A recent and very welcome pull request [1] pointed out Yet Another
Ambiguity around struct syntax. If you have something like this:
... match x { ...
is that "match (x {})", where `x` is the name of a struct literal, or
`match x {` where `x` is the variable being matched and what follows are
the arms?
Before I go any further, I want to emphasize that I am not picking on
the author of the pull request. As I said, it's excellent work and the
author made a logical decision on how to proceed with the ambiguity.
However, since it is dealing with our grammar, it seems like we should
decide how to resolve this with more discussion than a review on a pull
request, so I thought I'd write up an e-mail describing the issue and
gather some feedback.
Now, to some extent, you can resolve this if there are fields present
because the code would look like:
... match x { field: ...
However, this breaks down if you have empty structs, which didn't used
to be allowed but currently are. Plus it requires more lookahead,
clearly, though not an indeterminate amount.

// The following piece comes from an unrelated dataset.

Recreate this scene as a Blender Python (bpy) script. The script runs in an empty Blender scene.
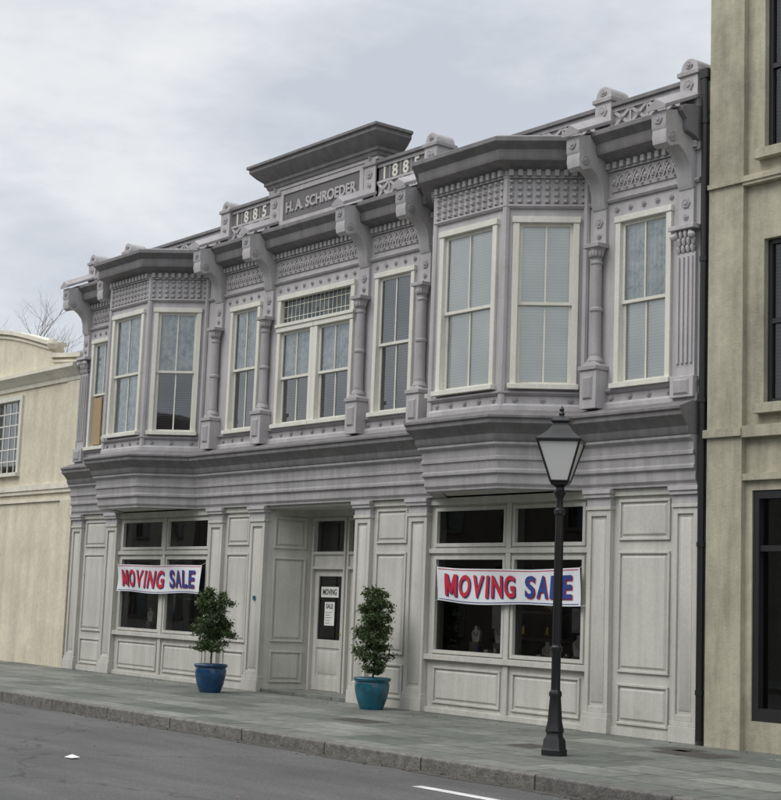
import bpy, bmesh, math, random
from mathutils import Vector, Matrix
random.seed(7)
scene=bpy.context.scene
R=math.radians
# ------------------------------------------------------------------ materials
def newmat(name):
    m=bpy.data.materials.new(name); m.use_nodes=True
    nt=m.node_tree; nt.nodes.clear()
    out=nt.nodes.new('ShaderNodeOutputMaterial')
    return m,nt,out
def N(nt,t,**kw):
    n=nt.nodes.new(t)
    for k,v in kw.items():
        if hasattr(n,k): setattr(n,k,v)
        else: n.inputs[k.replace('_',' ')].default_value=v
    return n
def L(nt,a,b): nt.links.new(a,b)
def ramp(nt,fac,stops):
    r=nt.nodes.new('ShaderNodeValToRGB')
    while len(r.color_ramp.elements)<len(stops): r.color_ramp.elements.new(.5)
    for e,(p,c) in zip(r.color_ramp.elements,stops):
        e.position=p; e.color=(c[0],c[1],c[2],1) if not isinstance(c,(int,float)) else (c,c,c,1)
    L(nt,fac,r.inputs[0]); return r.outputs[0]
def mul(nt,a,b,fac=1.0):
    m=nt.nodes.new('ShaderNodeMix'); m.data_type='RGBA'; m.blend_type='MULTIPLY'
    m.inputs[0].default_value=fac
    for s,i in ((a,6),(b,7)):
        if isinstance(s,tuple): m.inputs[i].default_value=(*s,1)
        else: L(nt,s,m.inputs[i])
    return m.outputs[2]
def mixc(nt,f,a,b):
    m=nt.nodes.new('ShaderNodeMix'); m.data_type='RGBA'
    if isinstance(f,float): m.inputs[0].default_value=f
    else: L(nt,f,m.inputs[0])
    for s,i in ((a,6),(b,7)):
        if isinstance(s,tuple): m.inputs[i].default_value=(*s,1)
        else: L(nt,s,m.inputs[i])
    return m.outputs[2]
def coords(nt,scale=(1,1,1)):
    tc=nt.nodes.new('ShaderNodeTexCoord'); mp=nt.nodes.new('ShaderNodeMapping')
    mp.inputs['Scale'].default_value=scale
    L(nt,tc.outputs['Object'],mp.inputs[0]); return mp.outputs[0]
def noise(nt,vec,scale,detail=4,rough=.55):
    n=nt.nodes.new('ShaderNodeTexNoise'); n.inputs['Scale'].default_value=scale
    n.inputs['Detail'].default_value=detail; n.inputs['Roughness'].default_value=rough
    L(nt,vec,n.inputs['Vector']); return n.outputs[0]
def bump(nt,h,strength,dist):
    b=nt.nodes.new('ShaderNodeBump'); b.inputs['Strength'].default_value=strength
    b.inputs['Distance'].default_value=dist; L(nt,h,b.inputs['Height']); return b.outputs[0]
def paint(name,col,rough=.6,var=.12,streak=.13,bmp=.25,grime=(.5,.47,.43)):
    m,nt,out=newmat(name); v=coords(nt); vs=coords(nt,(7,7,.55))
    c=ramp(nt,noise(nt,v,1.3,6),[(.3,1-var),(.7,1+var*.4)])
    c2=ramp(nt,noise(nt,vs,1.0,5,.6),[(.40,1-streak),(.62,1.0)])
    c3=ramp(nt,noise(nt,v,28,3),[(.3,.93),(.7,1.03)])
    x=mul(nt,mul(nt,mul(nt,col,c),c2),c3)
    g=ramp(nt,noise(nt,v,4.5,7,.7),[(.58,0.0),(.8,.45)])
    x=mixc(nt,g,x,tuple(a*b for a,b in zip(col,grime)))
    p=N(nt,'ShaderNodeBsdfPrincipled',Roughness=rough)
    p.inputs['Specular IOR Level'].default_value=.3
    L(nt,x,p.inputs['Base Color']); L(nt,bump(nt,noise(nt,v,45,4),bmp,.006),p.inputs['Normal'])
    L(nt,p.outputs[0],out.inputs[0]); return m
def simple(name,col,rough=.6,metal=0,spec=.5,bmp=0,bs=40,var=.1):
    m,nt,out=newmat(name); v=coords(nt)
    c=mul(nt,col,ramp(nt,noise(nt,v,6,4),[(.3,1-var),(.7,1+var)]))
    p=N(nt,'ShaderNodeBsdfPrincipled',Roughness=rough,Metallic=metal)
    p.inputs['Specular IOR Level'].default_value=spec
    L(nt,c,p.inputs['Base Color'])
    if bmp: L(nt,bump(nt,noise(nt,v,bs,4),bmp,.005),p.inputs['Normal'])
    L(nt,p.outputs[0],out.inputs[0]); return m
M={}
M['wall']=paint('light_grey_paint',(.49,.473,.476))
M['mauve']=paint('grey_trim_paint',(.395,.376,.382))
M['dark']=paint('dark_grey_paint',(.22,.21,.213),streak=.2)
M['belt']=paint('belt_course_paint',(.41,.395,.398),streak=.18)
M['plaque']=paint('plaque_paint',(.17,.162,.165),streak=.1)
M['store']=paint('storefront_paint',(.58,.57,.52),var=.1,streak=.12)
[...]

The pull request took the approach of parsing `match x {}` as an empty
struct literal and thus to write a match with no arms (an admittedly
bizarre thing to write) one must write `match (x) {}`. This is
reasonable but I find it personally somewhat surprising that `match x {
}` would not parse (...and then likely lead to an exhaustiveness
checking failure).
However, this same ambiguity arises in a lot of places: if/else-if
expressions, match expressions, `do` and `for` expressions, and perhaps
a few others. Currently I *think* we use lookahead for field names to
resolve the ambiguity that arises with struct literals, but of course
this doesn't work with empty structs. I'd like it if we could resolve
this in a uniform way.
I see various options:
1. Treat Foo {} as a struct literal, requiring parentheses to
disambiguate in some cases (e.g., `if (x) {}`). This is what the pull
request does.
2. Declare that `Foo { ... }` literals must always have at least one
field, and use newtype structs for the empty struct case.
3. Place a parser restriction on those contexts where `{` terminates the
expression and say that struct literals cannot appear there unless they
are in parentheses.
Some details follow.
### Treat `Foo {}` as a struct literal
I don't have anything more to say about this approach. =)

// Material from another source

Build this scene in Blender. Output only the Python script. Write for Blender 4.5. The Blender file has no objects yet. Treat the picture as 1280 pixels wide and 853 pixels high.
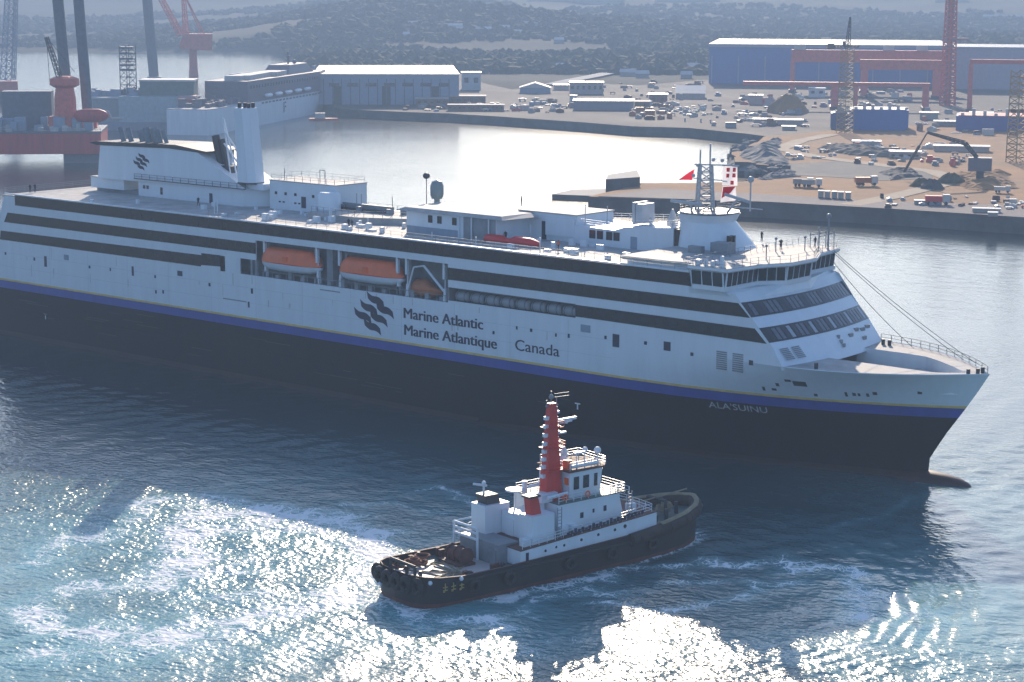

### Treat empty structs the way we treat enum variants?
Perhaps we should just not parse a declaration like:
struct X {}
instead one would write something like:
struct X;
or
struct X();
Much as you write
enum Foo { Y }
This would be a "new-type" struct so X would also serve as a value, just
like the constant `Y` in the enum case. This would mean that one never
writes a struct literal `Foo {}` but instead just `Foo`.
### Restrict where struct literals can appear
We could also just have a subclass of expressions which can appear in
`if`, `do`, etc. This subclass would not permit struct literals. That
means that `if Foo {x: 10}.is_true {}` or something would have to be
written `if (Foo { x: 10 }.is_true()) { ... }`. This rule implies that
very little lookahead is needed. Such rules can be a pain for the
pretty printer, however. To some extent we already have a rule like
this for `do` and `for`, since we will parse:
...for x.each |y...
as a method call with one argument and not `(x.each | y)`. Since this
rule would presumably not apply to `if` etc, there would actually be
three classes of expressions, those that can appear in `if`, those that
can appear in `do`/`for`, and full expressions.
### My personal opinion
I started out preferring the final option, but I am now leaning towards
option #2, which seems to simplify the grammar overall and still
requires only fixed lookahead to disambiguate.